Sólo así, desde los poderes públicos, convenciendo, estimulando y ayudando, en lugar de enconando los ánimos, conseguiremos que las tremendas cifras de abortos que se practican año tras año en España -somos los terceros de Europa por detrás del Reino Unido y de Francia-, y a las que nuestra sociedad parece haberse acostumbrado, dejen de ser una auténtica vergüenza para todos.
José Joaquín León, publicado en el Diario de Cádiz el domingo 11 de Agosto de 2013
A propósito de la polémica entre Cádiz y Sevilla, por la Zona Franca y el Puerto, se ha vuelto a ver que cada ciudad tiene sus especialidades. La de Sevilla es el proyecto mágico. De vez en cuando, surge alguna idea luminosa, como el canal Sevilla-Bonanza (o ahora el dragado del Guadalquivir), con toda la pinta de no hacerse nunca, pero que permite hablar durante años y años sobre la gran riqueza que va a crear algún día. La especialidad gaditana es el lamento. Nos quieren quitar todas las cosas buenas que hay en Cádiz y que tanto nos envidian (en Sevilla algunos querían hasta una playa en el río). Nos copian, y ya se sabe lo que pasa con el que la copia. Y mientras, Sevilla y Cádiz siguen estando entre las mejores ciudades para el desempleo en España.

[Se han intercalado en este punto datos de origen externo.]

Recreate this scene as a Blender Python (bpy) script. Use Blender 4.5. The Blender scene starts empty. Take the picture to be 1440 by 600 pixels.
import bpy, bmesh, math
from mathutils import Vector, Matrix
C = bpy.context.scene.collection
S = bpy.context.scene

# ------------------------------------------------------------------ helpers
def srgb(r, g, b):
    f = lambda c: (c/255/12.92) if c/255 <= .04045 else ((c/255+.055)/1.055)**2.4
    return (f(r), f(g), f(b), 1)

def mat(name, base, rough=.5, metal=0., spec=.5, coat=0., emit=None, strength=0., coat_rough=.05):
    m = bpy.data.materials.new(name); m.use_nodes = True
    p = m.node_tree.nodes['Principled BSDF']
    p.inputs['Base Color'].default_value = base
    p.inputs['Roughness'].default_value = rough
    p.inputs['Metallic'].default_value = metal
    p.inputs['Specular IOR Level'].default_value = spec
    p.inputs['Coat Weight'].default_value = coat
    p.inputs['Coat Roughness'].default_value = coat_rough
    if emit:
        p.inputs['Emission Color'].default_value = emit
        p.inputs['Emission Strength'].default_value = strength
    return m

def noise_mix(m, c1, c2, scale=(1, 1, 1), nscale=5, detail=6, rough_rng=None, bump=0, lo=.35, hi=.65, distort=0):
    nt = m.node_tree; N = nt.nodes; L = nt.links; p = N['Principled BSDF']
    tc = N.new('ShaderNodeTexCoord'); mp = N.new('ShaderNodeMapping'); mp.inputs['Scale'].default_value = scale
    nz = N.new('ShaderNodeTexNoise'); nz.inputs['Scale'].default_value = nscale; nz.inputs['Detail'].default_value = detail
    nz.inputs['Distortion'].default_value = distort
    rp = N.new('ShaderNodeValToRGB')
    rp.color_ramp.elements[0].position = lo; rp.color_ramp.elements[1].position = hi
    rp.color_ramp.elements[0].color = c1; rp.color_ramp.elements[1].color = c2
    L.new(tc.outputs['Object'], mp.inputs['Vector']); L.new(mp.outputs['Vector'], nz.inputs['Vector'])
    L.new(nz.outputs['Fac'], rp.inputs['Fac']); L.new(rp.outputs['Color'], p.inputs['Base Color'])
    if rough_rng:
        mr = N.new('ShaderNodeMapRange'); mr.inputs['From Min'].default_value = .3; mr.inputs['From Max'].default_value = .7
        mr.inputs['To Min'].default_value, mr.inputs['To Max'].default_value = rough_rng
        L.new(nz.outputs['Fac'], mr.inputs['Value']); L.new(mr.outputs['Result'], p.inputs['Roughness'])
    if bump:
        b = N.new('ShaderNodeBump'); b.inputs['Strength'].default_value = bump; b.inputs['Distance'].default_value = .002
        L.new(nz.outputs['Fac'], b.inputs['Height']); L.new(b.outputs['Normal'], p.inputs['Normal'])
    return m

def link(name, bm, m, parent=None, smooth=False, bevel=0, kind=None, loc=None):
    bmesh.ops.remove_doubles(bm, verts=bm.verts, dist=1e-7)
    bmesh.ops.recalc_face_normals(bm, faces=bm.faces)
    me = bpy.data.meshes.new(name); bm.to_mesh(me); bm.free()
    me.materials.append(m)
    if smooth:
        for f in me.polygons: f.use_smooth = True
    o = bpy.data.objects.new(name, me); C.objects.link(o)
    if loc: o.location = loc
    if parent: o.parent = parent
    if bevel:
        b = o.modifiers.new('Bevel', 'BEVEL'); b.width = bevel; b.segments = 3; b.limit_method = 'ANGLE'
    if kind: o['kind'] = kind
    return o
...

El lamento gaditano tiene siglos de antigüedad. Si ustedes siguen las efemérides del Diario, verán que ahí se publican de vez en cuando lamentos de toda la vida. Algunos son los mismos de ahora. A principios del siglo XX, ya se decía que el puerto estaba en decadencia y que el Gobierno no ayudaba. El Gobierno nunca se portó lo suficientemente bien con Cádiz. Ningún gobierno, ni de derechas, ni de izquierdas, ni el franquismo, ni las repúblicas, ni nadie. Maltrato eterno a Cádiz. Y aún así, hemos tenido políticos gaditanos colocados, como Emilio Castelar y Segismundo Moret, los dos con monumentos en plazas bonitas, pero se dedicaban a lo suyo. En eso, Sevilla tuvo más suerte con Felipe González, que le puso un AVE, y aquí todavía no ha llegado.
El lamento gaditano, como la fe, es ciego. No ve más allá de Cortadura (en eso se parece al sevillano verdadero, que tampoco ve más allá de Bellavista, Torreblanca o la cuesta de Castilleja). Pero el lamento gaditano se olvida de las responsabilidades propias. Por ejemplo, ya que hablamos del Puerto y la Zona Franca, ¿han sido un modelo de gestión en los últimos lustros, o más bien lo contrario?
La culpa de la decadencia del Puerto de Cádiz no la tienen en Sevilla. O un suponer: el capricho de mi Verja es mía, excepto cuando toca una Gran Regata. Por lo demás, no quiero recordar lo que ha pasado con algunos de los últimos delegados de la Zona Franca; y no me refiero sólo a los juicios, sino que ese cargo parece gafe. Además de que se empeñaron en algunas operaciones de poco éxito.
Siempre nos podemos quejar de los demás. Pero también se deben revisar las responsabilidades gaditanas. Puede que así se corrijan mejor los errores.